Troublingly, during this week’s oral argument a Supreme Court with an otherwise welcome record of curtailing Biden administration overreach signaled excessive sympathy toward the federal government’s future ability to engage in public persuasion, as opposed to excessive coercion.  

The Bantam Books ruling, however, anticipated precisely that balance:  

In holding that the activities disclosed on this record are constitutionally proscribed, we do not mean to suggest that private consultation between law enforcement officers and distributors prior to the institution of a judicial proceeding can never be constitutionally permissible.  We do not hold that law enforcement officers must renounce all informal contacts with persons suspected of violating valid laws prohibiting obscenity.  Where such consultation is genuinely undertaken with the purpose of aiding the distributor to comply with such laws and avoid prosecution under them, it need not retard the full enjoyment of First Amendment freedoms.  

As in Bantam Books, the Biden administration’s behavior grossly transgressed those reasonable limits.  It didn’t engage in “private consultation,” but rather substantial public and private intimidation.  

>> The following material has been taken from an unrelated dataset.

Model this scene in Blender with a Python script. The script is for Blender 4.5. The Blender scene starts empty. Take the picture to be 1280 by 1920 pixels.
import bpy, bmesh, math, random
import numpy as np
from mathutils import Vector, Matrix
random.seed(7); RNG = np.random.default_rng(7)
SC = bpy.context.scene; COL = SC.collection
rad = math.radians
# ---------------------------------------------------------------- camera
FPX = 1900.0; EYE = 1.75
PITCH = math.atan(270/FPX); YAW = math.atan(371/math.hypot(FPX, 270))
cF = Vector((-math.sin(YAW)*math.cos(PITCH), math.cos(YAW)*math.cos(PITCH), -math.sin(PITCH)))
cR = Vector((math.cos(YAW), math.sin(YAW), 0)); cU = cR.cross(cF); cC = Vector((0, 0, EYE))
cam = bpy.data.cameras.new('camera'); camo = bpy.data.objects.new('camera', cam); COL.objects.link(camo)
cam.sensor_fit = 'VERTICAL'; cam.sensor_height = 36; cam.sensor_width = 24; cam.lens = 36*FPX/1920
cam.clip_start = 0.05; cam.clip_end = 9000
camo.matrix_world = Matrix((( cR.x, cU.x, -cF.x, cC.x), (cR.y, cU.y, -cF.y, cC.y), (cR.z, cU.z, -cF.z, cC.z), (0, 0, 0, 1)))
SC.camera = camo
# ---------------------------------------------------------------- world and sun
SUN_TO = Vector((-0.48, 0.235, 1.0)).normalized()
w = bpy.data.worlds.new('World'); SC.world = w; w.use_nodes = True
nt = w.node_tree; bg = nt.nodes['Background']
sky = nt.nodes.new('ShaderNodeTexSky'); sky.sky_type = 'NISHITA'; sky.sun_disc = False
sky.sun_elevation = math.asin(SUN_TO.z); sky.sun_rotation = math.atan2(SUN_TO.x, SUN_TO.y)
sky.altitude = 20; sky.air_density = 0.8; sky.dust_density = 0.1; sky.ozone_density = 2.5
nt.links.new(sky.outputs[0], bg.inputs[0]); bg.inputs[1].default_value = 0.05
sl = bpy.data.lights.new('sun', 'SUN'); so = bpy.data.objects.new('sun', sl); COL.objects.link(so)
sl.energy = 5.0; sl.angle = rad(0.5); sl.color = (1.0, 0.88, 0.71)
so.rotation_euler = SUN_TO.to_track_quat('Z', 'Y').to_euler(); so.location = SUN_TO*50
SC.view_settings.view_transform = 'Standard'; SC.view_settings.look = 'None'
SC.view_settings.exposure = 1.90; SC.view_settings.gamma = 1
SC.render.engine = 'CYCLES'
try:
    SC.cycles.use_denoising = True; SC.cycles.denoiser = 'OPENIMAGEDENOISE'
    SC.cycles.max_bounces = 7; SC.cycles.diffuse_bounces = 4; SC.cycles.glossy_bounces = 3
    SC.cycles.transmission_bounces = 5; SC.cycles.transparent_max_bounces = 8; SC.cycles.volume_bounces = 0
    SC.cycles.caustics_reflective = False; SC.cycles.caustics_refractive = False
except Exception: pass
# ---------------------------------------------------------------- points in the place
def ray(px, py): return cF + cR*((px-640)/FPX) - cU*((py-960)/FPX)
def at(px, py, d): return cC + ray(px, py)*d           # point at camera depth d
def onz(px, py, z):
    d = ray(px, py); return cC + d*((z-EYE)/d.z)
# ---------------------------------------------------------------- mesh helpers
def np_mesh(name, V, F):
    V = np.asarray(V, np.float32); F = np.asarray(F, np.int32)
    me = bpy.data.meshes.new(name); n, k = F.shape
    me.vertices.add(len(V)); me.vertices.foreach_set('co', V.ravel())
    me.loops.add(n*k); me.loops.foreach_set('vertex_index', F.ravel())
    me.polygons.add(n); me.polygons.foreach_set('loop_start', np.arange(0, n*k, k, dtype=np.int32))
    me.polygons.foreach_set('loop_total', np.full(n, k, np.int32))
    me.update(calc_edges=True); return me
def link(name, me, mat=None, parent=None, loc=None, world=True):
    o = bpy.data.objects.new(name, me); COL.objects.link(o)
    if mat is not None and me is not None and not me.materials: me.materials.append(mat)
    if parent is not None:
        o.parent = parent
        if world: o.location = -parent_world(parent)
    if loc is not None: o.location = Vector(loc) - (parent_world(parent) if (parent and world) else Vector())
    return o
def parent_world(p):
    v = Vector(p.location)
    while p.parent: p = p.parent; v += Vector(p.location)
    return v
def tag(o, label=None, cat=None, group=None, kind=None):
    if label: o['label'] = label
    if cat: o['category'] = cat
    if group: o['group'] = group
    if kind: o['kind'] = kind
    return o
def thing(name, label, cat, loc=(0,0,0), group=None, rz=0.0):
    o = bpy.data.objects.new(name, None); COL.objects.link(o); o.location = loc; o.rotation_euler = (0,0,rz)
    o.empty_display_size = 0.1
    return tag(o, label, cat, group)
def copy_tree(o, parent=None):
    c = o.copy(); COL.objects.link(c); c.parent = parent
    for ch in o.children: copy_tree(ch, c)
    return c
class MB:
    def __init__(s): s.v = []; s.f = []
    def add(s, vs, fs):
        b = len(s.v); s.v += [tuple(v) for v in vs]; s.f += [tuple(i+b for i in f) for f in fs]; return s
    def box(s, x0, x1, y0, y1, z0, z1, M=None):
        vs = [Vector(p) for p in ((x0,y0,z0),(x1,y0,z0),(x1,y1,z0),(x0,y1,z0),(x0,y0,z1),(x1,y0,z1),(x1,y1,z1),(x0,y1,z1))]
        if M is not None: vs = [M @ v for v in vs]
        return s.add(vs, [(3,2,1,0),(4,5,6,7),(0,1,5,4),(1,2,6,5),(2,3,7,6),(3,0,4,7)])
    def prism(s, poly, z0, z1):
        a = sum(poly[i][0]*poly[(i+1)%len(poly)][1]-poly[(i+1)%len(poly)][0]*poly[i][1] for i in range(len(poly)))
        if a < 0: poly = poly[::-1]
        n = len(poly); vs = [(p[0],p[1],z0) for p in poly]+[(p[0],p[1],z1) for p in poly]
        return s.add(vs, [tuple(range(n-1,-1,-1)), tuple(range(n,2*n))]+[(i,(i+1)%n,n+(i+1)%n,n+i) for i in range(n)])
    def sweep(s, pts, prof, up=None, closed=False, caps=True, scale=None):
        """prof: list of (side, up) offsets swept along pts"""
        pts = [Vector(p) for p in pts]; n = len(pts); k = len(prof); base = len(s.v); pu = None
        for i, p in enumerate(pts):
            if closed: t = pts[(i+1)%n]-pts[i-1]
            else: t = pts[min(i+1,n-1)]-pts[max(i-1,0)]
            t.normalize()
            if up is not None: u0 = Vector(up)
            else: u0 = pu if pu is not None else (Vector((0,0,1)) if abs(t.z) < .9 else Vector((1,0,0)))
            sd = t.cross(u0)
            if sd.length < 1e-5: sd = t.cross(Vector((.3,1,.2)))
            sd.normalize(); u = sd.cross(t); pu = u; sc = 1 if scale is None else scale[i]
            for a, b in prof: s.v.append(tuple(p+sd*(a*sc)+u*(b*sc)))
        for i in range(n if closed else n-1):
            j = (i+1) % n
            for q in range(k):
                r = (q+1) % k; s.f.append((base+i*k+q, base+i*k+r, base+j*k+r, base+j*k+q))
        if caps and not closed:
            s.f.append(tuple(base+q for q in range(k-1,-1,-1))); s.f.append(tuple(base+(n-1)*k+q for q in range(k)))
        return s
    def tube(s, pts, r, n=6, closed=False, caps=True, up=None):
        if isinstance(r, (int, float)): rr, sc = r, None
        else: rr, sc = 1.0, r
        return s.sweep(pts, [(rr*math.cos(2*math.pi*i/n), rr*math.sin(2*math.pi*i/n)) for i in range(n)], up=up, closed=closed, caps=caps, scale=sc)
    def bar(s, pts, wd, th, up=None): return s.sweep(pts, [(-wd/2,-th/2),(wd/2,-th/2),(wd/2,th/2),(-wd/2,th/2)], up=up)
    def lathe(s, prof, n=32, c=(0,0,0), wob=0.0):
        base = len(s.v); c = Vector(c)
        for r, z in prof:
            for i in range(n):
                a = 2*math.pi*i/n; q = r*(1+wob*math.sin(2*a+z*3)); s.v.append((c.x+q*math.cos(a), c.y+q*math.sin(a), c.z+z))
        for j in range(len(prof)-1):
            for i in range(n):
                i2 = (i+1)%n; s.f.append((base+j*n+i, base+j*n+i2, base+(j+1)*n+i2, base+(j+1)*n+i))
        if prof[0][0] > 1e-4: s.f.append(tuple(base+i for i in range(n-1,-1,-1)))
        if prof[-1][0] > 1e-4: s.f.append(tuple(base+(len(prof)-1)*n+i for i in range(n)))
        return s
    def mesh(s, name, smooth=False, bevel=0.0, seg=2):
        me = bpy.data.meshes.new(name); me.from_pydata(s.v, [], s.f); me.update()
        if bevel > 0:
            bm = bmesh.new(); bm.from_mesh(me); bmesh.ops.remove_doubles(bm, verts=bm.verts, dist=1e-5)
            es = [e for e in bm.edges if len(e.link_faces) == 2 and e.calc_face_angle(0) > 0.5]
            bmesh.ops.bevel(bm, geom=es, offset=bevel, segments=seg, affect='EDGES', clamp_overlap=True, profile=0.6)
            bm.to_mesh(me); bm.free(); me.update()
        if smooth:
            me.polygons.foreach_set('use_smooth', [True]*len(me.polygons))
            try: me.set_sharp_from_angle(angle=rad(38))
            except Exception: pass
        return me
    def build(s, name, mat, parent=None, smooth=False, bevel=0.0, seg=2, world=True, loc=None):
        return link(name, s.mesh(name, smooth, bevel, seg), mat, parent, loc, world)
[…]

Meanwhile, the Biden administration and its allies are engaging in such other activities as attempting to ban third parties from appearing on presidential ballots this November, and interfering with Israel’s democracy by maligning the country's elected prime minister with whom opposition parties have voluntarily forged a unity government following the October 7 attacks.  

Collectively, these behaviors create a mosaic of anti-democratic behavior by the same Biden administration that increasingly resorts to accusing political opponents of threatening democracy.  The question now becomes how the Supreme Court and the American electorate respond to that threat.